Primeiramente, decerto que o propósito da proibição do tráfico de informações privilegiadas

não pode ser atingir um estado de informações idênticas para todos os operadores de

mercado.33 O proveito de vantagens na obtenção de informações, que, por meios limpos, são

obtidas com uma minuciosa observação da atividade de mercado ou dos empresários atuantes

no mercado, não é apenas lícito, mas também necessário para um funcionamento eficiente dos

mercados de capitais. O objetivo da proibição do tráfico de informações só pode ser sancionar

o aproveitamento sujo de informações não acessíveis a todos, na medida em que tal põe em

risco a confiança na pureza do mercado de capitais e, com isso, subverte suas condições de

funcionamento.34

Um dos pensamentos centrais da proibição do tráfico de informações privilegiadas é portanto

a proteção institucional do funcionamento dos mercados de capitais, que só pode ser garantida

quando todos os investidores puderem confiar que certos grupos, por via do aproveitamento

de informações não públicas, não fornecerão vantagens especiais sujas ou desleais.

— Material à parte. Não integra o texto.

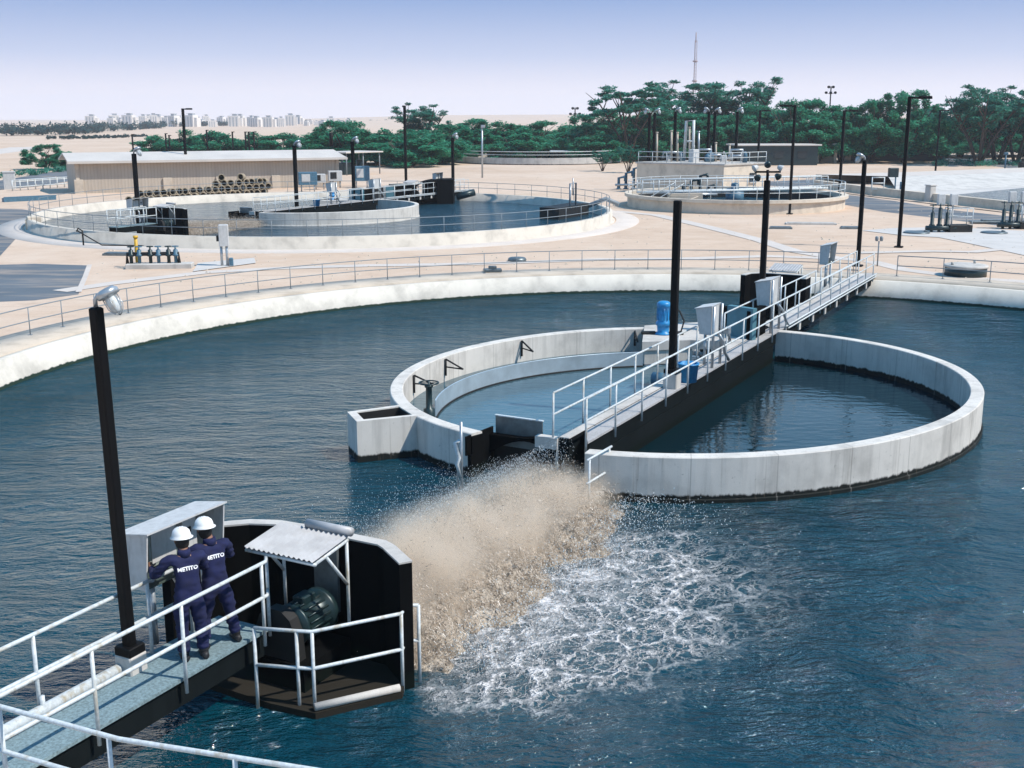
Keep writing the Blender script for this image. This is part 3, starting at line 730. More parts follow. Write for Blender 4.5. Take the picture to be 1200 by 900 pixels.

2. A concretização do escopo de proteção de tráfico de informações privilegiadas

Mas o que é, neste sentido, “sujo” (ou desleal)? Nos debates internacionais até aqui dois

modelos de regulamentação dominam a cena. A primeira abordagem, defendida

especialmente nos EUA, baseia-se na ideia de uma violação de dever, ao passo que a segunda

abordagem, dominante na Europa, é orientada primariamente em vista da capacidade de

funcionamento do mercado.

a) O modelo de regulação adotado pelo pensamento jurídico estadunidense, orientado em

função da violação do dever

                                                                                                               33 Assim é a posição agora dominante na Alemanha e na América; Cf. Assmann, in: Assmann/Schneider (nota de rodapé 32), Vor § 12 Rz. 40; Fleischer, Informationsasymmetrie im deutschen Vertragsrecht, 2001, S. 562 s., 566, 939 s. e passim. Cf. abaixo na nota de rodapé 35 acerca da medida mais rigorosa, mas agora ultrapassada, da parity of information theory. 34 Cf. também Fleischer (nota de rodapé 33), p. 562 s., 939 s., que diferencia entre informação antecipada “legítima” e “ilegítima”.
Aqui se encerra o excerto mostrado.